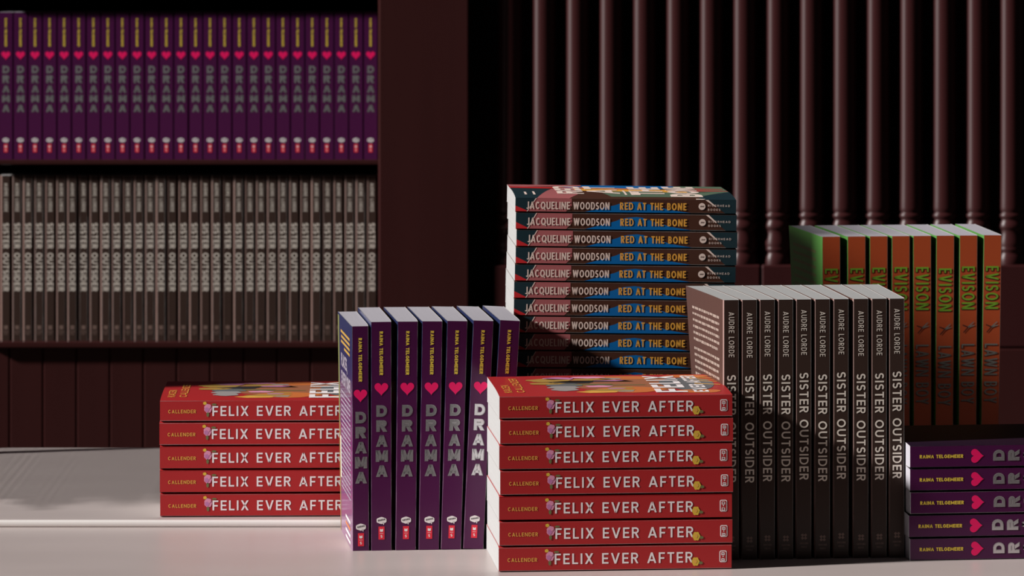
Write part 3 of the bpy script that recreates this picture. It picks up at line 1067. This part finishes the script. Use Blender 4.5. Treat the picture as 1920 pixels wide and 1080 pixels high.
# ------------------------------------------------------------------ rows of books standing on the table
# purple row: left edge of each spine at foot and head
rows = [(660.5, 659), (695.5, 695), (741, 745), (784.5, 791), (826, 838), (868, 887), (911.5, 937)]
for i, (xb_, xt_) in enumerate(rows):
    X1 = px(660.5, 3.92)
    d = 3.92 + .085 * (px(xb_, 3.93) - X1)
    lean = math.atan((xt_ - xb_) / 428.0)
    if i == 0:
        b = book_drama(T=.0160, H=.2003, shift=2.0, blurb=True, ka=-.002, kb=-.0008)
    else:
        b = book_drama(T=.0194, ka=-.0006, kb=-.0002)
    T = b.T
    place(b, (px(xb_, d), d, TZ + .0001 + max(0, T * math.sin(lean)) * math.cos(lean)), (0, lean, R(6.6)),
          ('standing purple paperback showing its back cover text, left end of the purple row' if i == 0 else
           'standing purple paperback leaning right against the tall stack, right end of the purple row' if i == 6 else
           'standing purple paperback with pink heart, %s from the left in the purple row' % ORD[i]), 'purple paperbacks standing on the table')

# dark brown row
sh = [0, .6, -.4, 0, -1.4, .2, -1.6, 0, -.4, -1.7]
xs_ = [1357, 1391, 1424.5, 1459, 1493, 1528, 1563, 1600, 1634.5, 1667.5]
for i in range(10):
    d = 3.868 + .092 * (px(xs_[i], 3.875) - px(1357, 3.868))
    ka = -.0145 * (9 - i) / 9.0
    kb = -.0145 * max(0, 9 - i - .9) / 9.0
    b = book_sister(shift=sh[i], ka=ka, kb=kb, blurb=(i == 0))
    place(b, (px(xs_[i], d) - .0006, d, TZ + .0001), (0, 0, R(5.4)),
          ('standing dark brown paperback showing its back cover, left end of the row' if i == 0 else
           'standing dark brown paperback, right end of the brown row beside the flat purple stack' if i == 9 else
           'standing dark brown paperback, %s from the left in the brown row' % ORD[i]), 'dark brown paperbacks standing on the table')

# orange row at the back
xo = [1541.5, 1589, 1630.5, 1672, 1712, 1755.5, 1799, 1844.5]
lean = [-.1, -.1, 0, 0, -.1, .3, .3, .85]
sh = [.8, .6, .2, -.2, 0, 1.6, -.2, -.2]
for i in range(8):
    d = 4.435 + .10 * (px(xo[i], 4.45) - px(1541, 4.45))
    ka = -.0105 * (7 - i) / 7.0
    kb = -.0105 * max(0, 7 - i - .9) / 7.0
    b = book_lawn(shift=sh[i], ka=ka, kb=kb, blurb=(i == 0))
    le = R(lean[i])
    x = px(xo[i], d) - .001 - .2378 * math.sin(le)
    place(b, (x, d, TZ + .0001 + max(0, b.T * math.sin(le))), (0, le, R(5.2)),
          ('standing orange paperback showing its green back cover, left end of the row' if i == 0 else
           'standing orange paperback, right end of the orange row' if i == 7 else
           'standing orange paperback, %s from the left in the orange row' % ORD[i]), 'orange paperbacks standing at the back')
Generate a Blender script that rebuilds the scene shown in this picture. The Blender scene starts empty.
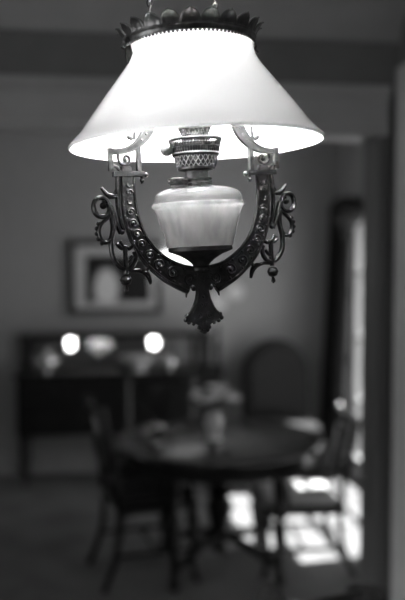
import bpy, bmesh, math, random
from math import radians as R, sin, cos, pi
from mathutils import Vector, Matrix, Euler

SC = bpy.context.scene
COL = SC.collection
random.seed(7)

# ---------------------------------------------------------------- camera
YAW, PITCH = 7.7, 3.0
cam_d = bpy.data.cameras.new('camera')
cam_d.sensor_fit = 'VERTICAL'; cam_d.sensor_height = 36.0; cam_d.lens = 50.0
cam_d.clip_start = 0.05
cam_d.dof.use_dof = True; cam_d.dof.focus_distance = 1.15
cam_d.dof.aperture_fstop = 2.0; cam_d.dof.aperture_blades = 6; cam_d.dof.aperture_rotation = R(10)
cam = bpy.data.objects.new('camera', cam_d); COL.objects.link(cam)
cam.location = (0, 0, 1.75); cam.rotation_euler = (R(90-PITCH), 0, -R(YAW))
SC.camera = cam

# ---------------------------------------------------------------- world, sun, daylight, added fill lamps
w = bpy.data.worlds.new('world'); SC.world = w; w.use_nodes = True
bg = w.node_tree.nodes['Background']; bg.inputs[0].default_value = (1, 1, 1, 1); bg.inputs[1].default_value = 0.9
sd = bpy.data.lights.new('sun', 'SUN'); sd.energy = 34.0; sd.angle = R(0.6)
sun = bpy.data.objects.new('sun', sd); COL.objects.link(sun); sun.location = (5, 6, 6)
sun.rotation_euler = Vector((-1, -.12, -1.73)).to_track_quat('-Z', 'Y').to_euler()
def area(name, loc, direction, sx, sy, power):
    d = bpy.data.lights.new(name, 'AREA'); d.shape = 'RECTANGLE'; d.size = sx; d.size_y = sy; d.energy = power
    o = bpy.data.objects.new(name, d); COL.objects.link(o); o.location = loc
    o.rotation_euler = Vector(direction).to_track_quat('-Z', 'Z').to_euler(); return o
area('daylight_dining_window', (2.2, 5.5, 1.12), (-1, 0, 0), 1.7, 1.9, 26.0)
area('fill_dining_near', (2.2, 3.89, 1.55), (-1, .1, 0), .55, 1.4, 9.0)  # area lamp added to brighten the back wall, out of view behind the jamb
area('fill_hall_left', (-1.86, 0.9, 1.55), (1, 0, 0), 1.1, 1.4, 24.0)  # area lamp added as hall fill, at an unseen window
area('fill_dining_west', (-2.26, 5.0, 1.5), (1, 0, 0), 0.9, 1.3, 1.5)  # fill lamp added at an unseen left-wall window

vs = SC.view_settings
vs.view_transform = 'Standard'; vs.look = 'None'; vs.gamma = 1.0; vs.use_curve_mapping = False
vs.exposure = 0.0
cy = SC.cycles
cy.use_denoising = True; cy.sample_clamp_indirect = 30.0; cy.max_bounces = 10; cy.transparent_max_bounces = 16
cy.caustics_reflective = False; cy.caustics_refractive = False; cy.use_adaptive_sampling = False

# ---------------------------------------------------------------- materials
def mat(name, v, rough=.6, metal=0., noise=0., scale=20., bump=0., bscale=60., stretch=None, spec=.5, coat=0.):
    m = bpy.data.materials.new(name); m.use_nodes = True
    nt = m.node_tree; b = nt.nodes['Principled BSDF']
    b.inputs['Roughness'].default_value = rough; b.inputs['Metallic'].default_value = metal
    b.inputs['Specular IOR Level'].default_value = spec; b.inputs['Coat Weight'].default_value = coat
    b.inputs['Base Color'].default_value = (v, v, v, 1)
    if noise or bump:
        tc = nt.nodes.new('ShaderNodeTexCoord'); mp = nt.nodes.new('ShaderNodeMapping')
        nt.links.new(tc.outputs['Object'], mp.inputs[0])
        if stretch: mp.inputs['Scale'].default_value = stretch
    if noise:
        n = nt.nodes.new('ShaderNodeTexNoise'); n.inputs['Scale'].default_value = scale; n.inputs['Detail'].default_value = 5
        nt.links.new(mp.outputs[0], n.inputs['Vector'])
        r = nt.nodes.new('ShaderNodeValToRGB')
        lo, hi = max(0, v*(1-noise)), min(1, v*(1+noise))
        r.color_ramp.elements[0].position = .3; r.color_ramp.elements[0].color = (lo, lo, lo, 1)
        r.color_ramp.elements[1].position = .7; r.color_ramp.elements[1].color = (hi, hi, hi, 1)
        nt.links.new(n.outputs['Fac'], r.inputs[0]); nt.links.new(r.outputs[0], b.inputs['Base Color'])
    if bump:
        n2 = nt.nodes.new('ShaderNodeTexNoise'); n2.inputs['Scale'].default_value = bscale; n2.inputs['Detail'].default_value = 4
        nt.links.new(mp.outputs[0], n2.inputs['Vector'])
        bn = nt.nodes.new('ShaderNodeBump'); bn.inputs['Strength'].default_value = bump; bn.inputs['Distance'].default_value = .002
        nt.links.new(n2.outputs['Fac'], bn.inputs['Height']); nt.links.new(bn.outputs[0], b.inputs['Normal'])
    return m
def shader(name, build):
    m = bpy.data.materials.new(name); m.use_nodes = True; nt = m.node_tree
    for n in list(nt.nodes): nt.nodes.remove(n)
    out = nt.nodes.new('ShaderNodeOutputMaterial'); nt.links.new(build(nt), out.inputs[0]); return m
def nd(nt, t, **kw):
    n = nt.nodes.new(t)
    for k, v in kw.items(): n.inputs[k].default_value = v
    return n
def mixn(nt, f, a, b):
    m = nt.nodes.new('ShaderNodeMixShader')
    if isinstance(f, float): m.inputs[0].default_value = f
    else: nt.links.new(f, m.inputs[0])
    nt.links.new(a, m.inputs[1]); nt.links.new(b, m.inputs[2]); return m.outputs[0]
def facing(nt, f0=.04):
    lw = nd(nt, 'ShaderNodeLayerWeight', Blend=.5); p = nt.nodes.new('ShaderNodeMath'); p.operation = 'POWER'; p.inputs[1].default_value = 5
    nt.links.new(lw.outputs['Facing'], p.inputs[0]); r = nt.nodes.new('ShaderNodeMapRange'); r.inputs[3].default_value = f0; r.inputs[4].default_value = .9
    nt.links.new(p.outputs[0], r.inputs[0]); return r.outputs[0]
def milk(nt):
    d = nd(nt, 'ShaderNodeBsdfDiffuse', Color=(.93, .93, .93, 1)); t = nd(nt, 'ShaderNodeBsdfTranslucent', Color=(.93, .93, .93, 1))
    g = nd(nt, 'ShaderNodeBsdfGlossy', Roughness=.25)
    return mixn(nt, facing(nt), mixn(nt, .45, d.outputs[0], t.outputs[0]), g.outputs[0])
def clear(nt, frost=.0, col=1., rough=.03, ior=1.45):
    tr = nd(nt, 'ShaderNodeBsdfTransparent', Color=(col, col, col, 1)); s = tr.outputs[0]
    if frost:
        d = nd(nt, 'ShaderNodeBsdfDiffuse', Color=(.8, .8, .8, 1)); t = nd(nt, 'ShaderNodeBsdfTranslucent', Color=(.8, .8, .8, 1))
        s = mixn(nt, frost, s, mixn(nt, .55, d.outputs[0], t.outputs[0]))
    g = nd(nt, 'ShaderNodeBsdfGlossy', Roughness=rough)
    return mixn(nt, facing(nt), s, g.outputs[0])
def cloudy(nt):
    tc = nt.nodes.new('ShaderNodeTexCoord'); mp = nt.nodes.new('ShaderNodeMapping'); mp.inputs['Scale'].default_value = (1, 1, .35)
    nt.links.new(tc.outputs['Object'], mp.inputs[0])
    n = nd(nt, 'ShaderNodeTexNoise', Scale=38., Detail=4.); nt.links.new(mp.outputs[0], n.inputs['Vector'])
    r = nt.nodes.new('ShaderNodeMapRange'); r.inputs[1].default_value = .35; r.inputs[2].default_value = .7
    r.inputs[3].default_value = .34; r.inputs[4].default_value = .74; nt.links.new(n.outputs['Fac'], r.inputs[0])
    tr = nd(nt, 'ShaderNodeBsdfTransparent', Color=(.9, .9, .9, 1))
    d = nd(nt, 'ShaderNodeBsdfDiffuse', Color=(.92, .92, .92, 1)); t = nd(nt, 'ShaderNodeBsdfTranslucent', Color=(.95, .95, .95, 1))
    s = mixn(nt, r.outputs[0], tr.outputs[0], mixn(nt, .6, d.outputs[0], t.outputs[0]))
    g = nd(nt, 'ShaderNodeBsdfGlossy', Roughness=.08)
    return mixn(nt, facing(nt), s, g.outputs[0])
def emis(v, s):
    def f(nt): return nd(nt, 'ShaderNodeEmission', Color=(v, v, v, 1), Strength=s).outputs[0]
    return f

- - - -

▶ _Short exercise_: Reproduce exactly, and only, the lines from the one containing "Generate a Blender" through the one containing "random.seed(7)", including both; leave out any pictures.

▶ _Written response_:
Generate a Blender script that rebuilds the scene shown in this picture. The Blender scene starts empty.
import bpy, bmesh, math, random
from math import radians as R, sin, cos, pi
from mathutils import Vector, Matrix, Euler

SC = bpy.context.scene
COL = SC.collection
random.seed(7)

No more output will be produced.